I don't know how you're doing this, but this chapter actually made me want to give Gellert a hug. A HUG. He's Gellert Grindelwald, I shouldn't be feeling sorry for someone who did so many bad things! This is your fault :P

The opening was kind of sad, though - I think this chapter did a really good job to emphasise how lonely Gellert was, and his own knowledge that he was lonely, which of course only made him wish for Albus more. It's kind of like he's been permanently lonely, with his childhood (although there were people there for him) and then choosing to rise to power. The fact that he hears his father's voice sometimes is sad - it really shows how much he's missing the life he once had.

I think that Gellert's right - there is a difference between winning and losing. I'm not sure that Albus won, though, or that it was just Gellert who lost. If Albus had won that day, he'd never have had to fight Gellert in the first place.

I may be a little confused trying to work out if there's an answer to Gellert's philosophical questions about asking questions, but I really loved that. It was kind of poetic in the way that he pondered the subject and shows the sort of person he is really well.

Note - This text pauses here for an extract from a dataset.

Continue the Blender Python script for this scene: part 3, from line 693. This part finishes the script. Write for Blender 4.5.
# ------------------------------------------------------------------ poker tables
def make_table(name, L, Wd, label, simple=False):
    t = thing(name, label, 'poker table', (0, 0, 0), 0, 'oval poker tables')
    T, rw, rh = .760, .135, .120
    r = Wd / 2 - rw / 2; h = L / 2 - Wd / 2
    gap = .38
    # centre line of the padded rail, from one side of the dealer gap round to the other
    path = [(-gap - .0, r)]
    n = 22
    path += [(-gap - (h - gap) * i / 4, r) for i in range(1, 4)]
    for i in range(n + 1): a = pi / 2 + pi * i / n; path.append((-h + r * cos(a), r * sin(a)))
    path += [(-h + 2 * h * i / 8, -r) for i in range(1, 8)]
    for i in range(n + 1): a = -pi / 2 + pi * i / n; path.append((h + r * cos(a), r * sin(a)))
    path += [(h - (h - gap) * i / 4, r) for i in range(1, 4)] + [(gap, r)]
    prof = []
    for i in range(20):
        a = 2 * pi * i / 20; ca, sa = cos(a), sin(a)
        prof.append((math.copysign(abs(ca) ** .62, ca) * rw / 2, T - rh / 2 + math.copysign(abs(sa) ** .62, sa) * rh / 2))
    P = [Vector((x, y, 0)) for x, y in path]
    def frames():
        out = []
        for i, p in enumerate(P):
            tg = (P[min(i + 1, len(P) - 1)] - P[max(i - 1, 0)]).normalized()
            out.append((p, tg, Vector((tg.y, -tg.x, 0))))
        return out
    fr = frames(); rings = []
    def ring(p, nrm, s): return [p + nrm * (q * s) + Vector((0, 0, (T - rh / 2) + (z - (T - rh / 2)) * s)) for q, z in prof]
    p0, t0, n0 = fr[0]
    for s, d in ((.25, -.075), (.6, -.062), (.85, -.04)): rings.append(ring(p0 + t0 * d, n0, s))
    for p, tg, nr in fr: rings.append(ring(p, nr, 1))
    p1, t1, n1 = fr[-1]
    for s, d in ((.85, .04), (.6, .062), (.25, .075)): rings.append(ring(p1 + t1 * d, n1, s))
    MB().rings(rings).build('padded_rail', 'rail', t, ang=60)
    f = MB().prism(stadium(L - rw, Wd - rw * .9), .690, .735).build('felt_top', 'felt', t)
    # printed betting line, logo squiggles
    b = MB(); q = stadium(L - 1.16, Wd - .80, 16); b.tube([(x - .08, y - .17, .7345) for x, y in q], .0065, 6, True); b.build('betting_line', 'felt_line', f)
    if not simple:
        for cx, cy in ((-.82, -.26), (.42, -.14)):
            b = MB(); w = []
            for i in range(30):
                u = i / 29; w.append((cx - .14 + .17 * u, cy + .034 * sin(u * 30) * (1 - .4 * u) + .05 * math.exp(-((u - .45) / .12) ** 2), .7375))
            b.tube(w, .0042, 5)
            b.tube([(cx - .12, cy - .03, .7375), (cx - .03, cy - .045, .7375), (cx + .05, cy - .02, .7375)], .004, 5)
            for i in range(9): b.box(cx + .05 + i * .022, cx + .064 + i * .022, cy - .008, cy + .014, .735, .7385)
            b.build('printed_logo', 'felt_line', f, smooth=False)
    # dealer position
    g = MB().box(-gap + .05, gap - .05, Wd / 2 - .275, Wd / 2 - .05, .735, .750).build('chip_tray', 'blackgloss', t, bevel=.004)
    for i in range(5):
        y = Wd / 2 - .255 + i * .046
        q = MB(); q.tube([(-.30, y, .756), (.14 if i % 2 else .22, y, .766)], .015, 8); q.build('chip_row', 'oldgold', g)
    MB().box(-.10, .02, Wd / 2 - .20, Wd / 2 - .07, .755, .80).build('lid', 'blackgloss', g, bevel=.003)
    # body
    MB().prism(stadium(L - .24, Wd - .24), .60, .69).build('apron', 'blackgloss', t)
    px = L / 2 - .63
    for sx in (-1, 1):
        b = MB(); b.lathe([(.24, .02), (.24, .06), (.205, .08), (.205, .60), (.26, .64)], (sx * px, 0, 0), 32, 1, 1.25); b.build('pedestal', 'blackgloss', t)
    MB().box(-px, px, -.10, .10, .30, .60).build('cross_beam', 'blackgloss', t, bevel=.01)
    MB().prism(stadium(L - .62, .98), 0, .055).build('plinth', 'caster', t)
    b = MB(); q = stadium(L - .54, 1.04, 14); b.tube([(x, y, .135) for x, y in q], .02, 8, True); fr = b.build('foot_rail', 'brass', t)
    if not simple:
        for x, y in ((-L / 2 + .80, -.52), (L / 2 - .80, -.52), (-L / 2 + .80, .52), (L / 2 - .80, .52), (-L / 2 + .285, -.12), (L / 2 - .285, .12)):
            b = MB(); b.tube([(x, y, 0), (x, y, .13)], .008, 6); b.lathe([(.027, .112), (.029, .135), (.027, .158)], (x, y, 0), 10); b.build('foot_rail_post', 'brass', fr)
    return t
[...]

The conversation with the king of Prussia was really interesting! I actually love the idea that a lot of the European rulers could have been witches and wizards or had magical blood in their families, because it would have been quite easy for them to gain power when the magic and Muggle communities lived together, and then use it to keep power secretly later on. Hmm, new head canon possibly...?

The warning that the king gave Gellert was very true, though - I know that Gellert doesn't want to listen to it, and he thinks he's already lonely, but I think it was good advice. The people that he wants to rule for are going to get hurt - he can't possibly protect everyone. I'm really intrigued to see whether he still cares about them the way that he seemed to in earlier chapters, or if he'll learn to accept their suffering as a necessary for him to rule.

The idea of creating yourself a country and a homeland is actually quite powerful; I can't help but be a little impressed with the notion. Gellert is definitely someone who will take what he wants, and if he can't find it, will make it.